'Red Cup Rebellion': The worker strike on Starbucks's most iconic day
Thousands of Starbucks union members walked off the job on the coffee retailer's biggest promotional day of the year. Timing is everything.
Starbucks's "Red Cup Day" is one of the biggest revenue-and-PR days for the global coffee retailer. Each year, its iconic white cups get their festive makeover, and Starbucks offers customers a free, reusable red cup with certain purchases of holiday drinks. Coffee lovers – especially fans of flavours such as gingerbread, pumpkin spice and apple crisp – turn up in droves, often posting their beverages on social media.
But this year, on 16 Nov, thousands of unionised workers participated in a multi-state strike across about 150 locations, timed to coincide with Starbucks' biggest promotional event of the year. The Starbucks Workers United Union (SBWU) dubbed it the "Red Cup Rebellion", to fight for better workplace conditions regarding staffing, scheduling and contract negotiations.
It's the second consecutive year workers have walked off the job on Red Cup Day, but the 2023 strike represents the largest in SBWU's active history, and included some stores that had never stopped labour before. In several locations, workers were joined on the picket line by union supporters. This year's Red Cup Rebellion also saw the SBWU coordinate with staff at on-campus Starbucks locations at colleges and universities across the country.
For Mari Cosgrove, an SBWU barista who has worked at Starbucks's Seattle Roastery since 2014, timing is everything. "You can't look up information about this promotional day without also seeing news about the strike, and that's why we're striking," says Cosgrove, who helped organise and lead the strike. Among SBWU's complaints included understaffing during promotional events, such as Red Cup Day, which was another factor in the strike's timing.
"The union's decision to strike on Red Cup Day was strategic, and probably increased the impact of the strike," says Benjamin I Sachs, the Kestnbaum Professor of Labor and Industry at Harvard Law School.
This year's Red Cup Rebellion comes in a year that has seen an uptick in strike actions by unions including the United Auto Workers (UAW), the Writers Guild of America (WGA) and the Service Employees International Union (SEIU), says Sachs. "Large existing unions have sort of reinvigorated themselves, revitalized themselves, changed leadership, become more militant and are winning." They are succeeding in their efforts at time when public sentiment towards unions is very positive, especially among younger generations.

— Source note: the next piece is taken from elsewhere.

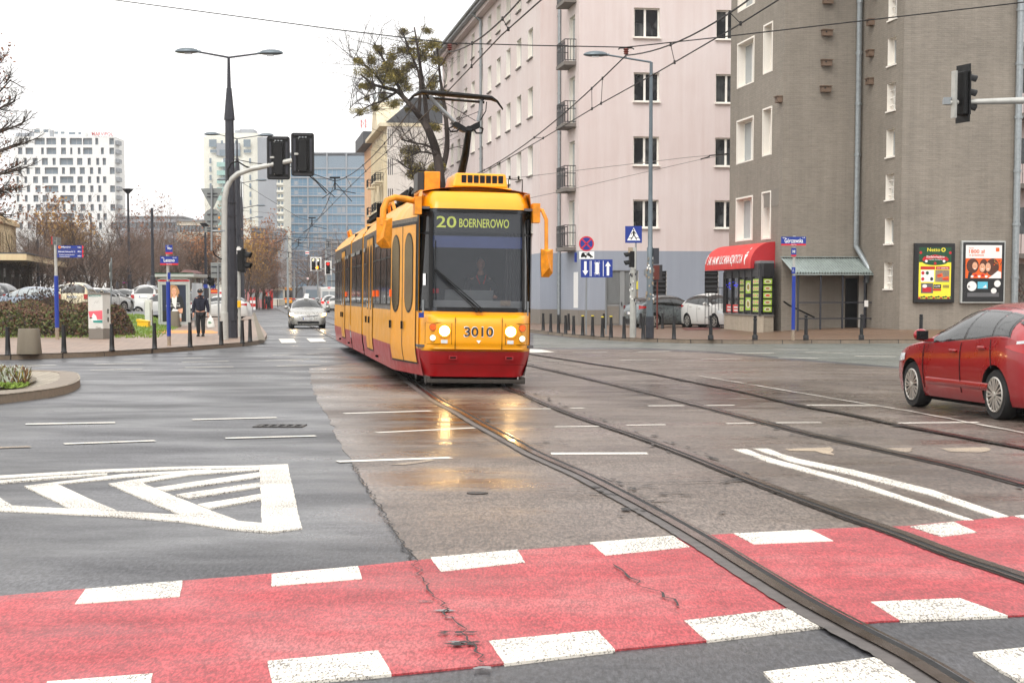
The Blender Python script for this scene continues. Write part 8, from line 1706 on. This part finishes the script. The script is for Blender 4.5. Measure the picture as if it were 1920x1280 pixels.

There's also been more union activity in sectors that were previously thought to be "impossible to unionise", says Sachs, referring to organising efforts at companies such as Amazon, Apple and grocery-store chain Trader Joe's. And while these efforts have seen increasing success, Sachs says Starbucks is more of a "mixed story", because the company's employees had enormous victories winning union elections, but no progress in concluding even a first collective bargaining agreement with Starbucks.
This has led to a stalemate that the SBWU hopes to tip: workers at Starbucks locations continue to unionise, but the corporation has yet to commit to negotiations, despite numerous National Labor Relations Board rulings Starbucks is violating federal labour law by not doing so.
In email statement provided to the BBC, Starbucks senior manager of corporate communications Andrew W Trull writes: "Despite escalating rhetoric and recurring rallies demanding a contract, Workers United hasn't agreed to meet to progress contract bargaining in more than five months … we again call on Workers United to fulfill their obligations and engage in the work of negotiating first contracts on behalf of the partners they represent."
Trull also disputes the understaffing claim, telling the BBC employee schedules are set three weeks in advance and that "stores are often provided additional labor hours to augment staffing in support of planned promotional days, including for Red Cup Day".
Sachs believes the question for Starbucks is whether they can convert organising election victories into real gains for their workers. The way current US labour laws are structured can make that difficult: federal law requires companies to bargain in good faith with unionised workers, but doesn't require them to agree to a contract. The biggest benefit of high-profile movements like the Red Cup Rebellion might the morale boost it provides union workers, who are "forming a union and facing these legally imposed hurdles to concluding an agreement and striking just to get Starbucks to the table", says Sachs.
In the long-term, he adds, success for the striking workers "would look like Starbucks sitting down and negotiating a reasonable contract with the workers who have expressed their democratic desire to be represented by a union". For now, Cosgrove feels confident about the day's events, and believes it achieved its short-term goal of disruption and profit elimination at the hundreds of affected US stores.
"The majority of customers were incredibly supportive and completely understanding," says Cosgrove, "and that's what gives us a lot of confidence.